Delâil geleneğine uygun olarak Mâverdî, ağaç, hayvan, canlı cansız varlıklar ile insanlar gibi mükellef tutulmuş cinlerin hareket, ses, söz vb. işaretlerle Hz. Peygamber’in (s.a.v.) nübüvvetini tasdik eden harikulade fiillerini nübüvvetin delillerinden saymıştır. Hz. Musa’nın âsâsının yılana dönüşmesi, Hz. Salih’in deve mûcizesi, Hz. Süleyman’ın cinlerle irtibatı gibi hârikulâde olayların Kur’ân’ın şehadetiyle sabit olması, hayvan, bitki ve cinler üzerinden gerçekleşecek bu minvaldeki mûcizelerin naklen imkân dahilinde olduğunu göstermektedir.
Kâinatta bulunan bütün varlıklar, Allah’ın varlığının delillerindendir. Lisan-ı halleri ile Allah’ı tespih ederler. Onların tesbihatı gayri irâdî bir hal üzere gerçekleşir. “Yedi gök, yer ve bunlarda bulunanlar O’nu tesbih eder; O’nu hamd ile tesbih etmeyen hiçbir şey yoktur. Fakat siz onların tesbihini anlayamazsınız. O halîmdir, bağışlayıcıdır.” (el-İsrâ, 17/44) Kozmolojik düzenin sağlanmasında kendileri için belirlenen ilâhi yasaya teslimiyet gösteren hayvânât ve cemâdât, yine Allah’ın onlara verdiği içgüdüsel bir durumla bir kısmı konuşarak, bir kısmı ağlayarak, bir kısmı ona secde ederek Hz. Peygamber’in (s.a.v.) nübüvvetini tasdik eden bir konumda bulunmuşlardır. Daha önce ifade ettiğimiz gibi bu varlıkların, mûcizeye obje olması imkân dahilindedir. Zaten mûcize, hârikulâde bir durumdur, cemâdât ve hayvanâtın dile gelmesinde, mûcizeyle çelişen bir durum yoktur.

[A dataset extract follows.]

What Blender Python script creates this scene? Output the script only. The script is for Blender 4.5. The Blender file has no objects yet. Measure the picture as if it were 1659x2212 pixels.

Mâverdî, cinlerin Hz. Muhammed’in (s.a.v.) peygamberliğine şehadetini, nübüvvet delilleri arasında saymıştır. Cinler, insanlar gibi yiyen, içen, cinsiyetleri olan mükellef varlıklardır. Mâverdî’ye göre beşer, cinleri yaptıkları ve eserleri ile tanısa da Allah dilediğine onları gösterir. Bizim onlar hakkındaki bilgimiz ilâhi kitaplara dayanmaktadır.
“Ben cinleri ve insanları, ancak bana kulluk etsinler diye yarattım.” (Zâriyât, 51/56) ayeti cinlerin de ilahî teklîfle mükellef olduğuna işaret eder. Ayrıca Kur’ân-ı Kerim, “De ki: “Andolsun, insanlar ve cinler bu Kur’an’ın bir benzerini getirmek üzere toplansalar ve birbirlerine de destek olsalar, yine onun benzerini getiremezler.”” (el-İsrâ, 17/88) ayetiyle meydan okumasında cinleri de muhatap almıştır. Cinlerin mükellef varlıklar oldukları anlaşıldığına göre, onların Hz. Peygamber’le (s.a.v.) etkileşim içinde olmaları, iman etmek için mûcize beklemeleri, onun peygamberliğinin doğruluğunu tasdik etmeleri ve başkalarına da bu yönde telkinde bulunmaları olağan bir durumdur. Bu bağlamda cinlerin Kur’ân dinledikleri “Bir zamanlar cin topluluğundan bir grubu, Kur’an’ı dinlemek üzere sana doğru yönlendirmiştik.” (el-Ahkâf, 46/29) ayetiyle sabittir. Mâverdî, cinlerin mükellefiyetinin Kur’ân dinlemek ya da Hz. Peygamberle (s.a.v.) görüşmek şeklinde vuku bulduğunu beyan eder.
Kur’ân’ın, cinlerin muhataplığını beyan etmesinin ve Hz. Peygamber’in (s.a.v.) cinlere de peygamber olduğunun anlaşılmasının yanında onların, Hz. Peygamber’in(s.a.v.) nübüvvetini tasdik ettiklerine dair çok sayıda rivayet delâil ve hasâis kitaplarında yer almıştır.
Netice olarak delâil ve hasâis kitaplarında fazlasıyla yer bulan mûcize tedvinâtının asıl amacı Hz. Peygamber’in (s.a.v.) nübüvvetini tasdik etmektir. Bu rivayetlerle itikadi veya fıkhî bir konunun sübut bulması hedeflenmemiştir. Bu nedenle bu minvaldeki haberlerin değerlendirilmesinde ihtiyatı elden bırakmadan eklektik bir yol izlemenin uygun bir yaklaşım olacağı kanaatindeyiz.